WHAT YOU NEED TO DO →
Extract the complete listing and repeat it word for word.
[Begin SUPPLIED MATERIAL]
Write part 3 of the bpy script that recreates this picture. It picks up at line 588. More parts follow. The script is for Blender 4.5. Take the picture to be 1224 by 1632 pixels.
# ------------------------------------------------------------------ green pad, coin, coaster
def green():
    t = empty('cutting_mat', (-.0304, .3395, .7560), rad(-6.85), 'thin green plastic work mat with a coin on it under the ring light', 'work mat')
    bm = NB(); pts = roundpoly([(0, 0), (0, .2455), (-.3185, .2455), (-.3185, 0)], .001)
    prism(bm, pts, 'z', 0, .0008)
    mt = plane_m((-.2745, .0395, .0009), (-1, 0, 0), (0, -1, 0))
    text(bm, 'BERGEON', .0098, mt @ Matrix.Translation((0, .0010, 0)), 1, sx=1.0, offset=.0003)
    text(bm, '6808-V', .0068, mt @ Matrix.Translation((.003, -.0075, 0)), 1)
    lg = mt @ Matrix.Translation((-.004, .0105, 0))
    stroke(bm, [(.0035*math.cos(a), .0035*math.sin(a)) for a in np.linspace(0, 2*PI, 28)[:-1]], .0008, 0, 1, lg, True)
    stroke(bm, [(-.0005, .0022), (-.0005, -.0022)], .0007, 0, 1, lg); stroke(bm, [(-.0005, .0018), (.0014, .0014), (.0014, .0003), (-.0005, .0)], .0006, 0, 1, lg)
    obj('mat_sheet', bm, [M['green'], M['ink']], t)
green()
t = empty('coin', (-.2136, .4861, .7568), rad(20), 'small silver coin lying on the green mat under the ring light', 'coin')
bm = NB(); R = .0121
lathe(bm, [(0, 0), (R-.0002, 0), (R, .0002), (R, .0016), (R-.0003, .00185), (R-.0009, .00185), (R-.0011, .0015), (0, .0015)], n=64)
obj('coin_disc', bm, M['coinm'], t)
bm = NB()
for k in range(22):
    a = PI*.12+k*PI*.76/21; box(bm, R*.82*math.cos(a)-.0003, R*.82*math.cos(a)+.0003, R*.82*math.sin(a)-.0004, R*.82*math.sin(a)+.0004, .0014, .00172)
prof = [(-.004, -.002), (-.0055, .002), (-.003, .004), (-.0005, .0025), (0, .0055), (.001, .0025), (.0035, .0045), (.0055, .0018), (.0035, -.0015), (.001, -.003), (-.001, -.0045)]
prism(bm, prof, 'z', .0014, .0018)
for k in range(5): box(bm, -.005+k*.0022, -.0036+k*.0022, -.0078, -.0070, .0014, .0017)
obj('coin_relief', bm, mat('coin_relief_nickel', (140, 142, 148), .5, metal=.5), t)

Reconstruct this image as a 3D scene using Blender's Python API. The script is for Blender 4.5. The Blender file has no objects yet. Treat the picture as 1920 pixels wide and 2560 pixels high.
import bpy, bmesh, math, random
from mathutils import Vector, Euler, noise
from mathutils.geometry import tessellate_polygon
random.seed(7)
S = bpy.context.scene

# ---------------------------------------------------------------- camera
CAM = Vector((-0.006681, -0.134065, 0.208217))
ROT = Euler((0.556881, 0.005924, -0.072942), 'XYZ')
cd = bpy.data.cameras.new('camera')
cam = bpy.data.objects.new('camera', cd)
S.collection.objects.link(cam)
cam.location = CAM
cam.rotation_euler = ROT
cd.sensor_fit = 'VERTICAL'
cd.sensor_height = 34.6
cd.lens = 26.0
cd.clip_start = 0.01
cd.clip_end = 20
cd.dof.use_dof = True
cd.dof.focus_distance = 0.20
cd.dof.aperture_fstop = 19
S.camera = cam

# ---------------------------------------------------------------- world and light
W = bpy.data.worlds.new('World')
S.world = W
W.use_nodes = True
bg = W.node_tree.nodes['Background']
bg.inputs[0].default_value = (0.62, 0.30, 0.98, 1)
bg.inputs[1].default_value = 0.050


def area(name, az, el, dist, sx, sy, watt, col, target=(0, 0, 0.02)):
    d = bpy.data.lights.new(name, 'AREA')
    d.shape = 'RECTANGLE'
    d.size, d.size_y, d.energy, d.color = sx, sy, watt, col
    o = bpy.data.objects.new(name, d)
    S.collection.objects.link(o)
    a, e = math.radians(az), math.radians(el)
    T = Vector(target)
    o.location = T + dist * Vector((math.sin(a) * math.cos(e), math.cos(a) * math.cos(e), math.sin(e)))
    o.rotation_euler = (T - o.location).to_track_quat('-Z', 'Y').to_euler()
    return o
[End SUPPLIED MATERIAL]
RESPONSE →
Write part 3 of the bpy script that recreates this picture. It picks up at line 588. More parts follow. The script is for Blender 4.5. Take the picture to be 1224 by 1632 pixels.
# ------------------------------------------------------------------ green pad, coin, coaster
def green():
    t = empty('cutting_mat', (-.0304, .3395, .7560), rad(-6.85), 'thin green plastic work mat with a coin on it under the ring light', 'work mat')
    bm = NB(); pts = roundpoly([(0, 0), (0, .2455), (-.3185, .2455), (-.3185, 0)], .001)
    prism(bm, pts, 'z', 0, .0008)
    mt = plane_m((-.2745, .0395, .0009), (-1, 0, 0), (0, -1, 0))
    text(bm, 'BERGEON', .0098, mt @ Matrix.Translation((0, .0010, 0)), 1, sx=1.0, offset=.0003)
    text(bm, '6808-V', .0068, mt @ Matrix.Translation((.003, -.0075, 0)), 1)
    lg = mt @ Matrix.Translation((-.004, .0105, 0))
    stroke(bm, [(.0035*math.cos(a), .0035*math.sin(a)) for a in np.linspace(0, 2*PI, 28)[:-1]], .0008, 0, 1, lg, True)
    stroke(bm, [(-.0005, .0022), (-.0005, -.0022)], .0007, 0, 1, lg); stroke(bm, [(-.0005, .0018), (.0014, .0014), (.0014, .0003), (-.0005, .0)], .0006, 0, 1, lg)
    obj('mat_sheet', bm, [M['green'], M['ink']], t)
green()
t = empty('coin', (-.2136, .4861, .7568), rad(20), 'small silver coin lying on the green mat under the ring light', 'coin')
bm = NB(); R = .0121
lathe(bm, [(0, 0), (R-.0002, 0), (R, .0002), (R, .0016), (R-.0003, .00185), (R-.0009, .00185), (R-.0011, .0015), (0, .0015)], n=64)
obj('coin_disc', bm, M['coinm'], t)
bm = NB()
for k in range(22):
    a = PI*.12+k*PI*.76/21; box(bm, R*.82*math.cos(a)-.0003, R*.82*math.cos(a)+.0003, R*.82*math.sin(a)-.0004, R*.82*math.sin(a)+.0004, .0014, .00172)
prof = [(-.004, -.002), (-.0055, .002), (-.003, .004), (-.0005, .0025), (0, .0055), (.001, .0025), (.0035, .0045), (.0055, .0018), (.0035, -.0015), (.001, -.003), (-.001, -.0045)]
prism(bm, prof, 'z', .0014, .0018)
for k in range(5): box(bm, -.005+k*.0022, -.0036+k*.0022, -.0078, -.0070, .0014, .0017)
obj('coin_relief', bm, mat('coin_relief_nickel', (140, 142, 148), .5, metal=.5), t)

Reconstruct this image as a 3D scene using Blender's Python API. The script is for Blender 4.5. The Blender file has no objects yet. Treat the picture as 1920 pixels wide and 2560 pixels high.
import bpy, bmesh, math, random
from mathutils import Vector, Euler, noise
from mathutils.geometry import tessellate_polygon
random.seed(7)
S = bpy.context.scene

# ---------------------------------------------------------------- camera
CAM = Vector((-0.006681, -0.134065, 0.208217))
ROT = Euler((0.556881, 0.005924, -0.072942), 'XYZ')
cd = bpy.data.cameras.new('camera')
cam = bpy.data.objects.new('camera', cd)
S.collection.objects.link(cam)
cam.location = CAM
cam.rotation_euler = ROT
cd.sensor_fit = 'VERTICAL'
cd.sensor_height = 34.6
cd.lens = 26.0
cd.clip_start = 0.01
cd.clip_end = 20
cd.dof.use_dof = True
cd.dof.focus_distance = 0.20
cd.dof.aperture_fstop = 19
S.camera = cam

# ---------------------------------------------------------------- world and light
W = bpy.data.worlds.new('World')
S.world = W
W.use_nodes = True
bg = W.node_tree.nodes['Background']
bg.inputs[0].default_value = (0.62, 0.30, 0.98, 1)
bg.inputs[1].default_value = 0.050


def area(name, az, el, dist, sx, sy, watt, col, target=(0, 0, 0.02)):
    d = bpy.data.lights.new(name, 'AREA')
    d.shape = 'RECTANGLE'
    d.size, d.size_y, d.energy, d.color = sx, sy, watt, col
    o = bpy.data.objects.new(name, d)
    S.collection.objects.link(o)
    a, e = math.radians(az), math.radians(el)
    T = Vector(target)
    o.location = T + dist * Vector((math.sin(a) * math.cos(e), math.cos(a) * math.cos(e), math.sin(e)))
    o.rotation_euler = (T - o.location).to_track_quat('-Z', 'Y').to_euler()
    return o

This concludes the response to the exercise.